───── AVAILABLE RECORDS

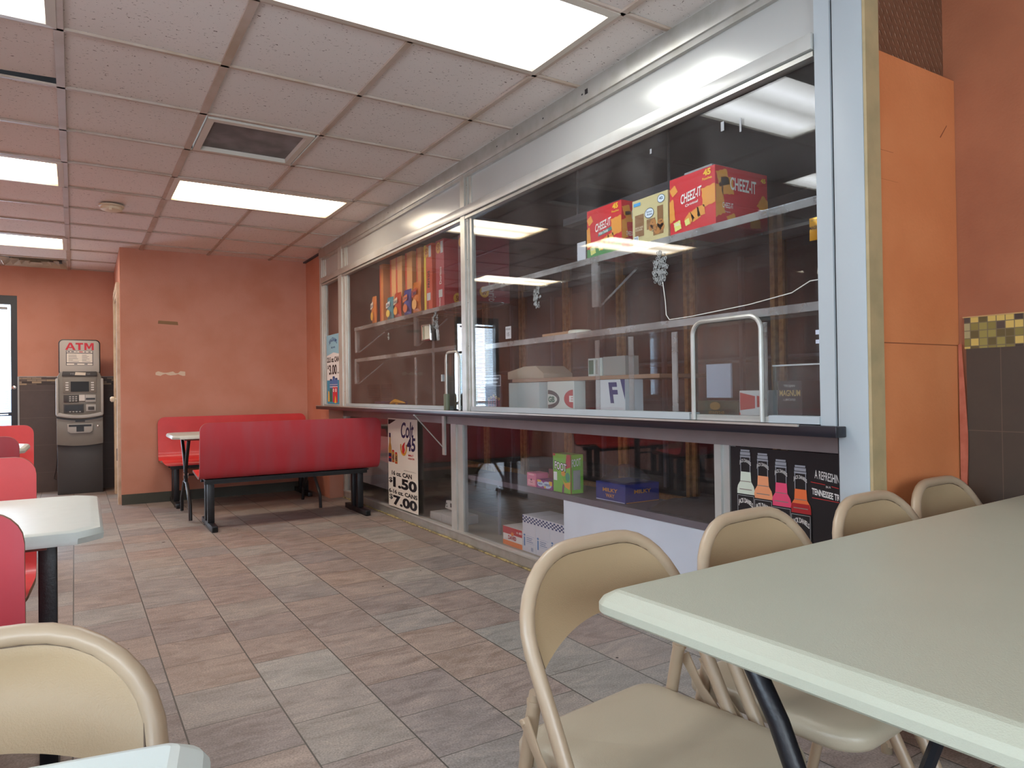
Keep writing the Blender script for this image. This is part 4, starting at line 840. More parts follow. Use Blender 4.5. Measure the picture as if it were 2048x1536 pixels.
# folded newspaper bundle left of the post
for k, (a, c, z) in enumerate(((4.62, 4.85, .135), (4.86, 5.05, .125))):
    o = tag(emit('paper_bundle', G().box(2.30, 2.50, a, c, zp, z), flat('c8c6c0', .7), bevel=.006), ['grey white paper bundle on the plinth left of the lower post', 'grey white paper bundle just right of the malt liquor price poster'][k], 'bundle', 'paper bundles on the plinth')
    D = Ink(FX(2.30, c, a, zp, z)); [D.rect(.1*i, 0, .1*i+.012, 1) for i in range(1, 10)]; D.build('sheet_edges', flat('8a8a88'), o, .001)
o = tag(emit('flat_carrier', G().prism([(4.72, .14), (4.98, .15), (4.96, .21), (4.90, .218), (4.78, .205), (4.70, .17)], 'x', 2.40, 2.41), flat('d0d0ca', .7)), 'white cardboard carrier with black marks leaning on the paper bundles', 'carrier')
Ink(Face((2.40, 4.98, .145), (0, -1, 0), (0, 0, 1), .26, .07)).rect(.35, .3, .62, .75).rect(.08, .5, .14, .7).rect(.1, .2, .16, .38).rect(.72, .5, .78, .7).rect(.84, .4, .9, .6).build('carrier_print', flat('2c2a2a'), o, .0014)
# ------------------------------------------------------------ things on the counter behind the glass
zc = .939
tag(emit('back_bench_top', G().box(2.35, 2.75, 2.50, 3.86, 1.115, 1.135), mat('wood_edge_top', '#9a7a60', .5)), 'wood edged bench top behind the glass under the grey box', 'bench top')
tag(emit('pale_box', G().box(2.30, 2.50, 3.47, 3.82, zc, 1.11), mat('pale_blue_box', '#b9c8c6', .6)), 'plain pale blue-white box behind the large pane beside the register', 'box')
tag(emit('cash_register', G().prism([(3.57, 1.136), (4.00, 1.136), (4.00, 1.185), (3.80, 1.215), (3.66, 1.215), (3.57, 1.165)], 'x', 2.40, 2.62), mat('beige_register', '#b3a48c', .5), bevel=.004), 'beige sloped machine top behind the large pane near the middle post', 'machine')
b = (2.32, 2.40, 3.150, 3.415, zc, 1.112); o = carton('printed_bag', *b, flat('d5dcd4'), 'white bag with green and red oval logos behind the large pane'); f, s = cfaces(o, *b)
bld(Ink(f).ring(.0, .40, .47, .32, .09, 24, -1.5, 1.5), 'oval_ring', flat('3c4c50'), o, .001); bld(Ink(f).text('GB', .04, .30, .25, .2, .05), 'green_lettering', flat('2f7460'), o, .0014)
bld(Ink(f).ell(.98, .42, .34, .30, 24, 1.62, 4.66), 'red_oval', flat('b23238'), o, .0012); bld(Ink(f).text('E', .83, .32, .14, .2, .06), 'oval_lettering', flat('eee8e0'), o, .0016)
b = (2.30, 2.42, 2.695, 2.93, zc, 1.112); o = carton('beverage_case', *b, flat('d3d8da'), 'white case with a large blue script letter behind the large pane'); f, s = cfaces(o, *b)
bld(Ink(f).text('F', .45, .3, .32, .62, .04, -.15).poly([(.85, 1), (1, 1), (1, .4)]), 'blue_print', flat('25386f'), o, .001)
tag(emit('grey_box', G().box(2.36, 2.45, 2.76, 2.94, 1.136, 1.235), flat('9b9a94', .7)), 'small grey box on the wood edged bench top', 'box')
o = tag(emit('green_label_box', G().box(2.36, 2.44, 2.95, 3.07, 1.136, 1.232), flat('c9d4cc', .7)), 'small white box with green labels on the wood edged bench top', 'box')
Ink(FX(2.36, 3.07, 2.95, 1.136, 1.232)).rect(.05, .1, .4, .9).rect(.55, .1, .7, .9).build('green_print', flat('3a6a55'), o)
tag(emit('tan_carton', G().box(2.26, 2.358, 3.10, 3.37, 1.3455, 1.385), flat('b08a68', .7)) , 'tan carton edge lying at the back of the lower clear shelf', 'carton')
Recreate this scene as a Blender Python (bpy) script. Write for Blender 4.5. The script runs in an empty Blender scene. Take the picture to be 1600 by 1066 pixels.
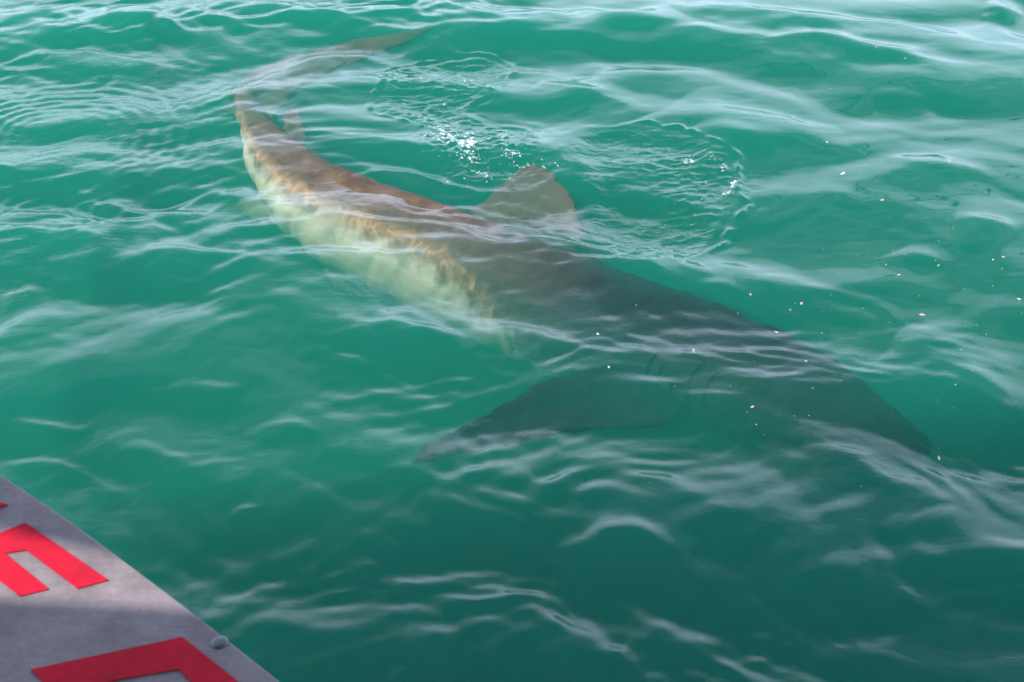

──────────

- [STATED TASK]: Drop the pictures and reproduce the rest of the entries above exactly.

- [RESPONSE]:
Keep writing the Blender script for this image. This is part 4, starting at line 840. More parts follow. Use Blender 4.5. Measure the picture as if it were 2048x1536 pixels.
# folded newspaper bundle left of the post
for k, (a, c, z) in enumerate(((4.62, 4.85, .135), (4.86, 5.05, .125))):
    o = tag(emit('paper_bundle', G().box(2.30, 2.50, a, c, zp, z), flat('c8c6c0', .7), bevel=.006), ['grey white paper bundle on the plinth left of the lower post', 'grey white paper bundle just right of the malt liquor price poster'][k], 'bundle', 'paper bundles on the plinth')
    D = Ink(FX(2.30, c, a, zp, z)); [D.rect(.1*i, 0, .1*i+.012, 1) for i in range(1, 10)]; D.build('sheet_edges', flat('8a8a88'), o, .001)
o = tag(emit('flat_carrier', G().prism([(4.72, .14), (4.98, .15), (4.96, .21), (4.90, .218), (4.78, .205), (4.70, .17)], 'x', 2.40, 2.41), flat('d0d0ca', .7)), 'white cardboard carrier with black marks leaning on the paper bundles', 'carrier')
Ink(Face((2.40, 4.98, .145), (0, -1, 0), (0, 0, 1), .26, .07)).rect(.35, .3, .62, .75).rect(.08, .5, .14, .7).rect(.1, .2, .16, .38).rect(.72, .5, .78, .7).rect(.84, .4, .9, .6).build('carrier_print', flat('2c2a2a'), o, .0014)
# ------------------------------------------------------------ things on the counter behind the glass
zc = .939
tag(emit('back_bench_top', G().box(2.35, 2.75, 2.50, 3.86, 1.115, 1.135), mat('wood_edge_top', '#9a7a60', .5)), 'wood edged bench top behind the glass under the grey box', 'bench top')
tag(emit('pale_box', G().box(2.30, 2.50, 3.47, 3.82, zc, 1.11), mat('pale_blue_box', '#b9c8c6', .6)), 'plain pale blue-white box behind the large pane beside the register', 'box')
tag(emit('cash_register', G().prism([(3.57, 1.136), (4.00, 1.136), (4.00, 1.185), (3.80, 1.215), (3.66, 1.215), (3.57, 1.165)], 'x', 2.40, 2.62), mat('beige_register', '#b3a48c', .5), bevel=.004), 'beige sloped machine top behind the large pane near the middle post', 'machine')
b = (2.32, 2.40, 3.150, 3.415, zc, 1.112); o = carton('printed_bag', *b, flat('d5dcd4'), 'white bag with green and red oval logos behind the large pane'); f, s = cfaces(o, *b)
bld(Ink(f).ring(.0, .40, .47, .32, .09, 24, -1.5, 1.5), 'oval_ring', flat('3c4c50'), o, .001); bld(Ink(f).text('GB', .04, .30, .25, .2, .05), 'green_lettering', flat('2f7460'), o, .0014)
bld(Ink(f).ell(.98, .42, .34, .30, 24, 1.62, 4.66), 'red_oval', flat('b23238'), o, .0012); bld(Ink(f).text('E', .83, .32, .14, .2, .06), 'oval_lettering', flat('eee8e0'), o, .0016)
b = (2.30, 2.42, 2.695, 2.93, zc, 1.112); o = carton('beverage_case', *b, flat('d3d8da'), 'white case with a large blue script letter behind the large pane'); f, s = cfaces(o, *b)
bld(Ink(f).text('F', .45, .3, .32, .62, .04, -.15).poly([(.85, 1), (1, 1), (1, .4)]), 'blue_print', flat('25386f'), o, .001)
tag(emit('grey_box', G().box(2.36, 2.45, 2.76, 2.94, 1.136, 1.235), flat('9b9a94', .7)), 'small grey box on the wood edged bench top', 'box')
o = tag(emit('green_label_box', G().box(2.36, 2.44, 2.95, 3.07, 1.136, 1.232), flat('c9d4cc', .7)), 'small white box with green labels on the wood edged bench top', 'box')
Ink(FX(2.36, 3.07, 2.95, 1.136, 1.232)).rect(.05, .1, .4, .9).rect(.55, .1, .7, .9).build('green_print', flat('3a6a55'), o)
tag(emit('tan_carton', G().box(2.26, 2.358, 3.10, 3.37, 1.3455, 1.385), flat('b08a68', .7)) , 'tan carton edge lying at the back of the lower clear shelf', 'carton')
Recreate this scene as a Blender Python (bpy) script. Write for Blender 4.5. The script runs in an empty Blender scene. Take the picture to be 1600 by 1066 pixels.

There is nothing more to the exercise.